Content Wants to Promote my Concerts: Nine Inch Nails Releases Free Album OnlinePosted by John Blossom. |
The New York Times reports on the musical group Nine Inch Nails'
new album which is available for free download via the Web. This is one
of today's leading acts, so it's significant that they've moved beyond
their own earlier experiments and experiments by Radiohead and other
artists to nail down what is likely to be a standard formula for
popular artists in years ahead. First comes the download, timed for
maximizing enthusiasm for an associated event. The download comes with
an offer to forward the download offer to friends, of course, so for
free the band gets a network endorsing and promoting their work.
Significantly there will be paid versions of this album in physical
formats which will be available for the general market after the
concert tour - a collectible, if you will, that any fans will want to have as a memento and that the general public will then tune into as the Content Nation enthused by the concerts and the downloads builds marketing momentum.
In other words, this group of artists is recognizing that content's primary value in media formats is to help people build valuable relationships. While there's money to be had in mass-produced intellectual property, the high-margin business in content is in person-to-person relationship building that results in both executed business and a more multi-dimensional relationship that can be leveraged in many more ways than mass manufacturing can manage. Thinking of "the big sombrero," our content market model in which much value is created in intimate audiences with a few "hits" being monetized on a mass basis, the role of mass media as we know it is changing. As events become the core of the music industry, for example, the mass-produced goods are finding their way into the "long tail" of the product lifecycle, souvenirs and by-products of a core group's highly profitable enthusiasm that peaks in events, the form that will ensure greatest long-term brand value and highest margins.
The other factor that promotes this pattern of monetization is the dearth of exposure that the typical song gets on commercial radio. With demographics and playlists at typical radio stations refined to a science that excludes much or any experimentation, it's very difficult for a music act to get exposure on limited radio outlets. By contrast, with downloads fans are free to build new music into their own iPod playlists, playing through their headsets or their car radios via inexpensive aftermarket or built-in connectors now available. The power of your music's brand endorsement value at its most valuable point in the marketing lifecycle is best spent on your own brand's value through improved personal relationships with your market.

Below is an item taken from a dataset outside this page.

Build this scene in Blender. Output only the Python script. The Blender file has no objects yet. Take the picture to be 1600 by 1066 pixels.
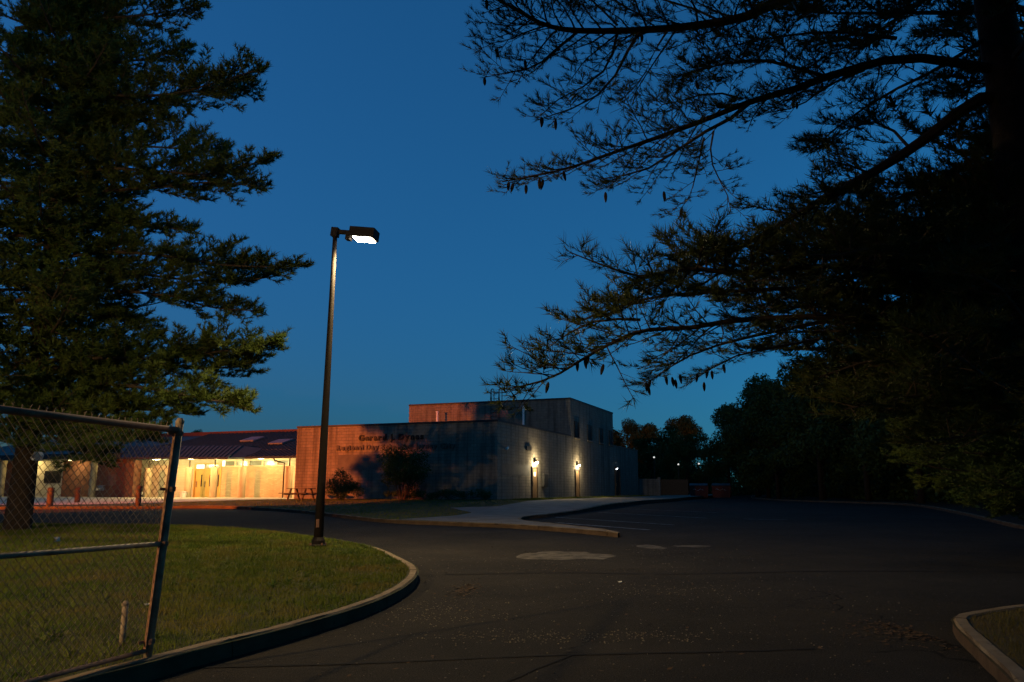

The Grateful Dead learned this lesson years ago, of course, by using a "sneakernet" of bootlegged albums produced by fans at their concerts with their open encouragement. The Dead's fan network helped to keep their concert brand value alive long after their music had faded from most radio playlists. But with the Web, musical acts can create enthusiasm amongst core fans even before a concert has occurred. Why bother with payola to radio station disc jockeys when you can have your fans endorsing and promoting your music for free? There will be time for radio playlists and secondary endorsed value for advertisers to exploit soon enough.
While the economics of such advanced content marketing are still being refined, indications from other media such as commercially published books made free online via eBook technology indicate that such distributions can increase the sale of mass-produced physical units significantly.
Content Nation is all about maximizing the value of relationships on multiple levels, which requires a far broader view of how those relationships will be valuable over time - not just for the brief moment in the mass-media spotlight that only a few products enjoy. Brands built through such efforts are more enduring, more remarketable and therefore far more valuable in the long run than the hit-or-miss efforts of most mass media content marketing.